- **Work instructions**: All the data should come back exactly as it was given.

---+---

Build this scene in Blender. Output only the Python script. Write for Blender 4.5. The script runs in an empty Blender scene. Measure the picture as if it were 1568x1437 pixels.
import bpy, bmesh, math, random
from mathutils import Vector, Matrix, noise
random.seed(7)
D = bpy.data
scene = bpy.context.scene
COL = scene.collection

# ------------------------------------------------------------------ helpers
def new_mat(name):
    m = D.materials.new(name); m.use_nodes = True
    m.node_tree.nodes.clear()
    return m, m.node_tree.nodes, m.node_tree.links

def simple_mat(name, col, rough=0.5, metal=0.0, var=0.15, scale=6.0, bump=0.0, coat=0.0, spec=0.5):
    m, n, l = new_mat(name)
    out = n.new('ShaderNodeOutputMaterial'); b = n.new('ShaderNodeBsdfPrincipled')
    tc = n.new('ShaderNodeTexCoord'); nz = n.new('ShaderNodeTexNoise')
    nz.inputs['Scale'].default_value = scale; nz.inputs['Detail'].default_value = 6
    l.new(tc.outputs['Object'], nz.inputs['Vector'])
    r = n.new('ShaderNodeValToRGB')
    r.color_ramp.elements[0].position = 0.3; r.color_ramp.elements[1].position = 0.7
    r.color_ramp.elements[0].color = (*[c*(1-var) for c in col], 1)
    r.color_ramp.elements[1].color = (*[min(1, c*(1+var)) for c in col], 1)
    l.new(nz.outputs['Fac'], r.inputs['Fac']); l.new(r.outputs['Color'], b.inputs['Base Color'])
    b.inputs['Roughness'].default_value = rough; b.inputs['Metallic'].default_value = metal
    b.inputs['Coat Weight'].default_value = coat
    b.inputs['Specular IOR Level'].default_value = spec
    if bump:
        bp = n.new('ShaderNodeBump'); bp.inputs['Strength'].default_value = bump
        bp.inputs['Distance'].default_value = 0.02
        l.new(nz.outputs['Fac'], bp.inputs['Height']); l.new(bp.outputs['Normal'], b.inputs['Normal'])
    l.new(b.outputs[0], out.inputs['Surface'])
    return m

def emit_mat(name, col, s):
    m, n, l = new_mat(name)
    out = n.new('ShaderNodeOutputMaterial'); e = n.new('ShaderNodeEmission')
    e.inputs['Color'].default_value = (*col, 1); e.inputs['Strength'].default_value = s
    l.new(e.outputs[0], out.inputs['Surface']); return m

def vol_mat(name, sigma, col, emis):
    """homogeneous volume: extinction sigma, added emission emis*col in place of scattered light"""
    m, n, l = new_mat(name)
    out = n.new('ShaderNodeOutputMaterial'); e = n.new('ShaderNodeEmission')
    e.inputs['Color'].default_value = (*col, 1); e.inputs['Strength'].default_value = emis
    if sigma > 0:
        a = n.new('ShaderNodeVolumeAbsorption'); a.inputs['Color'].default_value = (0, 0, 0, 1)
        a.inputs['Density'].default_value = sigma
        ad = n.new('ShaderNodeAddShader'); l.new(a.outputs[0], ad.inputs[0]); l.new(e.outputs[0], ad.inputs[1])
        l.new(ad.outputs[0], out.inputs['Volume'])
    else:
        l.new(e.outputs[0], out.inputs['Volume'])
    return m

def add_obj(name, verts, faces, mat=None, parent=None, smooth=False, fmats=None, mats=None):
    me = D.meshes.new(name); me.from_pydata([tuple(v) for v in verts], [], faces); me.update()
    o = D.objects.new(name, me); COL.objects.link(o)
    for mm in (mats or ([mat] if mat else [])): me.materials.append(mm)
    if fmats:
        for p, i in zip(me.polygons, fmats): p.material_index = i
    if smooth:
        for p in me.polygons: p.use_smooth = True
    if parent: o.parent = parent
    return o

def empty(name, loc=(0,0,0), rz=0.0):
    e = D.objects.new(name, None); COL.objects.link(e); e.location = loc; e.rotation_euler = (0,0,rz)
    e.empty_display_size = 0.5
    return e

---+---

- **Exercise solution**:
Build this scene in Blender. Output only the Python script. Write for Blender 4.5. The script runs in an empty Blender scene. Measure the picture as if it were 1568x1437 pixels.
import bpy, bmesh, math, random
from mathutils import Vector, Matrix, noise
random.seed(7)
D = bpy.data
scene = bpy.context.scene
COL = scene.collection

# ------------------------------------------------------------------ helpers
def new_mat(name):
    m = D.materials.new(name); m.use_nodes = True
    m.node_tree.nodes.clear()
    return m, m.node_tree.nodes, m.node_tree.links

def simple_mat(name, col, rough=0.5, metal=0.0, var=0.15, scale=6.0, bump=0.0, coat=0.0, spec=0.5):
    m, n, l = new_mat(name)
    out = n.new('ShaderNodeOutputMaterial'); b = n.new('ShaderNodeBsdfPrincipled')
    tc = n.new('ShaderNodeTexCoord'); nz = n.new('ShaderNodeTexNoise')
    nz.inputs['Scale'].default_value = scale; nz.inputs['Detail'].default_value = 6
    l.new(tc.outputs['Object'], nz.inputs['Vector'])
    r = n.new('ShaderNodeValToRGB')
    r.color_ramp.elements[0].position = 0.3; r.color_ramp.elements[1].position = 0.7
    r.color_ramp.elements[0].color = (*[c*(1-var) for c in col], 1)
    r.color_ramp.elements[1].color = (*[min(1, c*(1+var)) for c in col], 1)
    l.new(nz.outputs['Fac'], r.inputs['Fac']); l.new(r.outputs['Color'], b.inputs['Base Color'])
    b.inputs['Roughness'].default_value = rough; b.inputs['Metallic'].default_value = metal
    b.inputs['Coat Weight'].default_value = coat
    b.inputs['Specular IOR Level'].default_value = spec
    if bump:
        bp = n.new('ShaderNodeBump'); bp.inputs['Strength'].default_value = bump
        bp.inputs['Distance'].default_value = 0.02
        l.new(nz.outputs['Fac'], bp.inputs['Height']); l.new(bp.outputs['Normal'], b.inputs['Normal'])
    l.new(b.outputs[0], out.inputs['Surface'])
    return m

def emit_mat(name, col, s):
    m, n, l = new_mat(name)
    out = n.new('ShaderNodeOutputMaterial'); e = n.new('ShaderNodeEmission')
    e.inputs['Color'].default_value = (*col, 1); e.inputs['Strength'].default_value = s
    l.new(e.outputs[0], out.inputs['Surface']); return m

def vol_mat(name, sigma, col, emis):
    """homogeneous volume: extinction sigma, added emission emis*col in place of scattered light"""
    m, n, l = new_mat(name)
    out = n.new('ShaderNodeOutputMaterial'); e = n.new('ShaderNodeEmission')
    e.inputs['Color'].default_value = (*col, 1); e.inputs['Strength'].default_value = emis
    if sigma > 0:
        a = n.new('ShaderNodeVolumeAbsorption'); a.inputs['Color'].default_value = (0, 0, 0, 1)
        a.inputs['Density'].default_value = sigma
        ad = n.new('ShaderNodeAddShader'); l.new(a.outputs[0], ad.inputs[0]); l.new(e.outputs[0], ad.inputs[1])
        l.new(ad.outputs[0], out.inputs['Volume'])
    else:
        l.new(e.outputs[0], out.inputs['Volume'])
    return m

def add_obj(name, verts, faces, mat=None, parent=None, smooth=False, fmats=None, mats=None):
    me = D.meshes.new(name); me.from_pydata([tuple(v) for v in verts], [], faces); me.update()
    o = D.objects.new(name, me); COL.objects.link(o)
    for mm in (mats or ([mat] if mat else [])): me.materials.append(mm)
    if fmats:
        for p, i in zip(me.polygons, fmats): p.material_index = i
    if smooth:
        for p in me.polygons: p.use_smooth = True
    if parent: o.parent = parent
    return o

def empty(name, loc=(0,0,0), rz=0.0):
    e = D.objects.new(name, None); COL.objects.link(e); e.location = loc; e.rotation_euler = (0,0,rz)
    e.empty_display_size = 0.5
    return e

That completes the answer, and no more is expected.